Janet's musings

A collection of thoughts, ideas, and meditations. (a.k.a. the randomness that goes through my head)

Wednesday, April 13, 2005

It's all about the jaw

I'm feeling a bit scattered right now, so here are some of my thoughts.

-For the past 4 days my mouth/jaw/tooth has been bothering me. I woke up Sunday and my jaw hurt and then it started to get worse. By Monday night, I was almost in tears because it hurt so bad. So, I called my mom and had her make me a dentist appointment (she works for a dentist, no I don't usually have my mom make all my appointments for me). I figured yesterday that it was my wisdom tooth and it would need to be taken out. Which I was fine with because it would stop the pain. So, this morning I woke up to get ready to go to my appointment and guess what. The pain was gone. It turns out that I have jaw problems that are aggravated by me grinding/clenching my teeth. I didn't know that I did that, but that's what the doc says. So, now I have to wear this splint thing at night to keep from doing that. Well, I should say I WILL wear this when I get it which won't be until after my finals are over. Of course, by then I won't be stressed and probably won't be clenching my teeth anymore.

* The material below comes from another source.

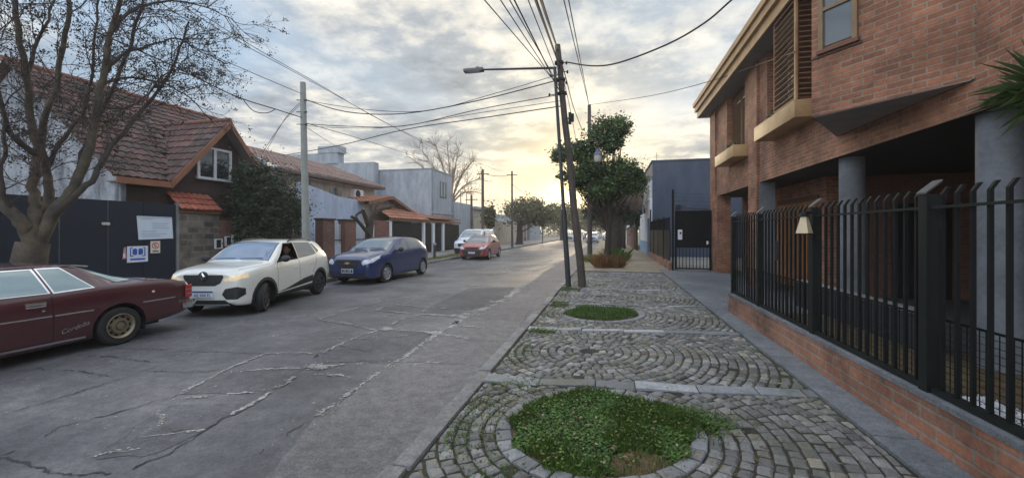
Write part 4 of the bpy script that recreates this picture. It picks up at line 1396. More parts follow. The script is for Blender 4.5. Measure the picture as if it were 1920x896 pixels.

Plus, if the pain comes back between now and then there really isn't much I can do about. Not that I wanted to have a tooth pulled, it just would be nice if the problem would be fixed now so I won't have to deal with pain anymore.

-I started dissecting this week. Basically what this means is that eventhough I've been going into the lab to find structures and study all along, now it's my turn to clean everything out. It's hard to explain, but trust me it's a pain in the butt. Although on the upside, I got to use a bone saw today. Actually, I got to cut the mandible (jaw). Which is somewhat ironic considering the jaw issues I'm having now...

-So, as some people know, I was conned into signing up for an online dating thing a few months back. Basically, I'm addicted to personality tests and they had a free test. Well it's kinda free, but then they start "matching" you up with people and get you to want to talk to them, but of course you can't until you pay. So, I thought what the hell, why not? Well, I let my subscription expire today. Actually, I cancelled it because I was getting like 5 matches a day and it was just annoying me. See what's funny is supposedly it some scientific matching system, but yet I ended up with over 120 matches for the 3 months I was doing it. Is it really possible that many guys are "perfect" for me? And if so, why can I not meet them on my own? I wonder about this whole matching deal as it is anyway. I was talking to a guy I met online for a couple of months and honestly we weren't a good match. I mean, he was nice and interesting and probably a great guy but he wasn't a good match for me. We had very different backgrounds, beliefs, etc. and I wonder on what basis the website decided we would be a good match. While I did not find love on the internet, I did learn some things about myself. 1) I'm not even close to being ready to get married. It seemed like most of the guys I talked to were itching to get hitched. That freaked me out. 2)I like my independence and freedom. 3) I'm not a fan of terms of endearment. I never really knew that until someone called me baby. Apparently I don't like that sort of thing.

Well, I'm going to crawl into bed and read for awhile.

2 Comments:

  • At 9:16 AM, Anonymous Anonymous said…

    Or maybe you would like being called "baby" by someone you really, really liked?

    Then again, I'm like, the queen of terms of endearment. I love them. But that's only because it allows me to call Allie and S the same thing. Crazy. I'm crazy.

     
  • At 3:10 PM, Blogger readhead said…

    Okay the whole "cutting of the mandible" really creeped me out. ICK!

    Hey and since you are edging towards summer vaca why not start thinking of coming up to MN to visit me? You and kateromo could visit together. Hey hey, come on I know you want to!